Aftermarket & the Environment Supplement

Did you know?

How the Ontario Drive Clean program helps the environment

* In 2006, the Ontario Drive Clean program refocused itself on the light-duty vehicles most likely to pollute. Testing is required for cars five years old, rather than three.

* It also removed the emissions test exemption for vehicles 20 years old or older. Beginning with the 1988 model year, cars must be tested every two years for registration renewal. 1987 vehicles and earlier model years continue to be exempt from test requirements.

* Drive Clean certificates are required for ownership transfer -- even if the vehicle is less than five years old. (But only if it has been longer than one year since the last emissions test.) Drive Clean certificates are also required when a lessee purchases his or her vehicle from the dealership -- even if he or she was the only lessee and the vehicle is less than five years old.

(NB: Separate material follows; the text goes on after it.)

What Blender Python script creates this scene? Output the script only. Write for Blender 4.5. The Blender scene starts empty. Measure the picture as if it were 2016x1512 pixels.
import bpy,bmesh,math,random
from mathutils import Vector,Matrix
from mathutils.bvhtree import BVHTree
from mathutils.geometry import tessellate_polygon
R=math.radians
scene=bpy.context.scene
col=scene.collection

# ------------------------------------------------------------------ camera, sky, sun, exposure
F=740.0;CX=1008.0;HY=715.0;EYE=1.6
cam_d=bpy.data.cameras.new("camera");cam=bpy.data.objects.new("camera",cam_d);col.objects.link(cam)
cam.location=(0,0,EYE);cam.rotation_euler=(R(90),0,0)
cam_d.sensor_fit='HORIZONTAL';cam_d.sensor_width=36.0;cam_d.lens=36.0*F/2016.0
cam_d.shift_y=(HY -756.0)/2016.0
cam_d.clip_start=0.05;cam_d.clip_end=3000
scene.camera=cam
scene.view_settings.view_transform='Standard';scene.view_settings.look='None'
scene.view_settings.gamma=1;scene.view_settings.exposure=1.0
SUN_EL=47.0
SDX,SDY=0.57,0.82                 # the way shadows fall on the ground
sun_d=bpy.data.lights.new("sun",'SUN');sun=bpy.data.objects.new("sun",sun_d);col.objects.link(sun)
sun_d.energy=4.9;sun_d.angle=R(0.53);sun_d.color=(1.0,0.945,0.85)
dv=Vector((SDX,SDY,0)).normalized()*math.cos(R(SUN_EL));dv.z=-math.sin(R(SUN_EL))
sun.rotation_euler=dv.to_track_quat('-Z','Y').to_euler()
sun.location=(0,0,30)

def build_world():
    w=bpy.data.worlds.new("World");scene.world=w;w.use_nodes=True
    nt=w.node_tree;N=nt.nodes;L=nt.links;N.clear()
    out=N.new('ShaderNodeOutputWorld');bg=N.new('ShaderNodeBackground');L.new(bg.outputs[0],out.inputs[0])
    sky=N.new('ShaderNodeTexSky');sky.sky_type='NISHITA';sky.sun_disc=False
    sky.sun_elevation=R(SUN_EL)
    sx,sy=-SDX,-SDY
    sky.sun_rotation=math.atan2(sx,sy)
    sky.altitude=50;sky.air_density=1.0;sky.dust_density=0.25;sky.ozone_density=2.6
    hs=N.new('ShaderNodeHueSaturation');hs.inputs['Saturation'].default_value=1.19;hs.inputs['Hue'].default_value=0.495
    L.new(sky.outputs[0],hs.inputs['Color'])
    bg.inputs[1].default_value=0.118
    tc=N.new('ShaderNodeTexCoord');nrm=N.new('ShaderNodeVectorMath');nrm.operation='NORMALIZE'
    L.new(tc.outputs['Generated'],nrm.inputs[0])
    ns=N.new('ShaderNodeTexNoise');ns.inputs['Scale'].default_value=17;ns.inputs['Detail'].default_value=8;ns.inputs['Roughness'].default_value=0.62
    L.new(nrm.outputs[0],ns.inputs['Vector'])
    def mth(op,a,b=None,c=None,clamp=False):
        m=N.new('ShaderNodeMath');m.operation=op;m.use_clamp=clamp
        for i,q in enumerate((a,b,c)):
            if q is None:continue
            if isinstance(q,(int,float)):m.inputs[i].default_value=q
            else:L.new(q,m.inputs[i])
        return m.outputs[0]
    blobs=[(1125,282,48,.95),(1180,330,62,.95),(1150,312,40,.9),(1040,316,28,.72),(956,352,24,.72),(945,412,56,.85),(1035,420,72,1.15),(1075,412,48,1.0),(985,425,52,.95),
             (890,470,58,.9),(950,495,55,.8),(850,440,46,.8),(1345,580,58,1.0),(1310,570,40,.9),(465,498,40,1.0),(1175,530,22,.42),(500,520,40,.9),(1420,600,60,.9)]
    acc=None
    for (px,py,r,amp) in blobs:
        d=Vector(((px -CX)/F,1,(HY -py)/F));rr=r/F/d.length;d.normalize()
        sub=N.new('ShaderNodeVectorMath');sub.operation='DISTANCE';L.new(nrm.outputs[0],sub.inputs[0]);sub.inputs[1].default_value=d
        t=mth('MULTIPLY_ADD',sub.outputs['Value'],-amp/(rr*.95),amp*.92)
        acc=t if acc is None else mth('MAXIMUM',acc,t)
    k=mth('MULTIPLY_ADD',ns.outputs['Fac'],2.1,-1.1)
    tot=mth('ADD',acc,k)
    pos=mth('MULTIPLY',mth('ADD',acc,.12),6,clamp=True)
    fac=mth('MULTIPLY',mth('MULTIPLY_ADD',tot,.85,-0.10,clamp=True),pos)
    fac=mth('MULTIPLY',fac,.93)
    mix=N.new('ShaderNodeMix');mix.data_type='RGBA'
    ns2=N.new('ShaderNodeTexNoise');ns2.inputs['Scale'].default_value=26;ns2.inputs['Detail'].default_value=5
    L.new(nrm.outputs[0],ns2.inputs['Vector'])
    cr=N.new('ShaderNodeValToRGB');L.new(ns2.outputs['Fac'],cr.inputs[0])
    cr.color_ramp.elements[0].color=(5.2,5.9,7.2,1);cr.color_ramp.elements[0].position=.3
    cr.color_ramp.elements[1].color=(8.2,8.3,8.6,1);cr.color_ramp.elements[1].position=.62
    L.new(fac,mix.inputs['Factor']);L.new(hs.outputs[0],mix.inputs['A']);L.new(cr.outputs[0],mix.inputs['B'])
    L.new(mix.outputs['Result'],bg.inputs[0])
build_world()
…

* Hybrid vehicles are exempt from the Drive Clean program. Hybrids are not designed to idle for long periods of time and are not compatible with Drive Clean's emissions testing equipment. The vehicles also produce very low emissions.

* About 10% of vehicles, or 225,000, fail the initial Drive Clean test per year and require maintenance and/or repairs in order to pass a retest.

* Ontario law requires every vehicle to have manufacturer-installed emissions control equipment or approved, equivalent replacement aftermarket parts.

* Ontario's Environmental Protection Act requires aftermarket emissions control systems to be certified by the Bureau of Automotive Repair, the California Air Resources Board, the United States Environmental Protection Agency or another specified body identified by the Ministry of the Environment.

* Any provincial officer may stop and inspect a motor vehicle at any time to ensure emissions control equipment is in compliance with the Environmental Protection Act.

* Common causes of emissions control systems failure are:

* oxygen sensors

* catalytic converters

* inoperative or ineffective exhaust gas recirculation, or

* poor vehicle maintenance.

* Ontario Drive Clean also has a program for heavy-duty vehicles, such as large trucks and buses. While the light-duty vehicle program operates across southern Ontario from Windsor to Ottawa, the heavy-duty program operates throughout the province. Light-duty vehicles require emissions testing every two years, while heavy-duty vehicles generally require annual tests.